August 5, 2019/InvestmentOne Report
In the month of July, we saw a stronger improvement in the Purchasing Manager’s Index (PMI) as both Manufacturing and Non-manufacturing PMI rose to 57.6 and 58.7 points from 57.4 and 58.6 points respectively in the previous month.
· On the other hand, Brent oil price remained above US$60 per barrel benchmark of the 2019 budget though it lost 2.07% month on month to close at US$65.17per barrel in July 2019.
· Going into the new month, we expect relative peace in the Niger Delta region to remain. Nonetheless, oil output growth may be limited by OPEC output cap on Nigeria and other members of the cartel. However, we expect more efforts to be made towards boosting condensates production which is not part of OPEC output cap.
· In the outgone month, Federation Account Allocation Committee (FAAC) allocations to the three tiers of government rose to N762.5billion; the sum was generated in June 2019 and shared in July 2019.
· Going forward, we could see disbursement figures print strongly on the back of strong crude price and local production levels as well as an increase in tax revenues with companies traditionally paying CIT in mid-year. On a fiscal downside, however, we spotlight the worrisome dependence on revenues from volatile commodities, low revenue mobilisation (2018 tax to GDP of 7.6%) and the ubiquity of poverty within the country inhibiting revenue generation.
· Furthermore, with the senate approving the nominees put forward by the presidency for ministerial roles in the recently elected administration, we believe there should be some expedition in the implementation of the 2019 budget. However, given the recent expenditure trends by the FG, we do not anticipate capital expenditure being the priority of government spending as the bulk of the budget goes into recurrent expenditure, particularly wage payments and debt servicing.
· The National Bureau of Statistics (NBS) released the Inflation report for the month of June 2019, which showed a decrease in inflation rates against our expectations. The report showed an deceleration in headline inflation, following two consecutive months of acceleration, to 11.22% year-on-year (y/y) from 11.40% y/y in May 2019.
· Also, Naira remained stable against major currencies in the outgone month; more specifically, although it depreciated slightly by 0.22% against the USD to close at N361.68, it appreciated by 1.97% and 3.74% against the EUR and GBP closing at N401.24 and N440.34 at the IEFX window. Similarly, at the parallel market, the local currency gained 0.28%, 1.96% and 1.72% against the USD, EUR and GBP to close at N360, N400 and N455 respectively.

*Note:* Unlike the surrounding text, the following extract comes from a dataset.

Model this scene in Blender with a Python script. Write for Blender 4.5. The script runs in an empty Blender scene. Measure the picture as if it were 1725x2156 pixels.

· Going into the new month, we expect the foreign exchange market to remain stable on the back of strong reserves level (US$44.92billion, as at month end) and continuous FPI inflow into the IEFX window. In the same vein, we believe current oil price levels should support investors’ sentiment in the domestic FX market in the near term.
· Elsewhere, the MPC decided to keep MPR (13.50%) and other monetary policy parameters unchanged as the “mandate of price stability remains sacrosanct”. While concerns about slow economic growth have been voiced in recent times, and may be even warranting a cut in the MPR, we believe the agenda to drive credit to the real sector may serve as an impetus to accelerate growth within the economy.
· The local bourse continued its bearish trend from the previous month, losing 7.50% in July from a negative 3.55% in the month of June 2019. Consequently, the market’s Year-to-date performance deteriorated to -11.81%.
· Going into August 2019, we would continue to witness the wave of financial scorecards released by some quality names, especially in the banking sector. Following the trend already seen in some of the results already released and largely on the back of our forecasts, we do not expect much in terms of bottom line performance from these companies and as such, we do not expect any renewed interests in the equities market.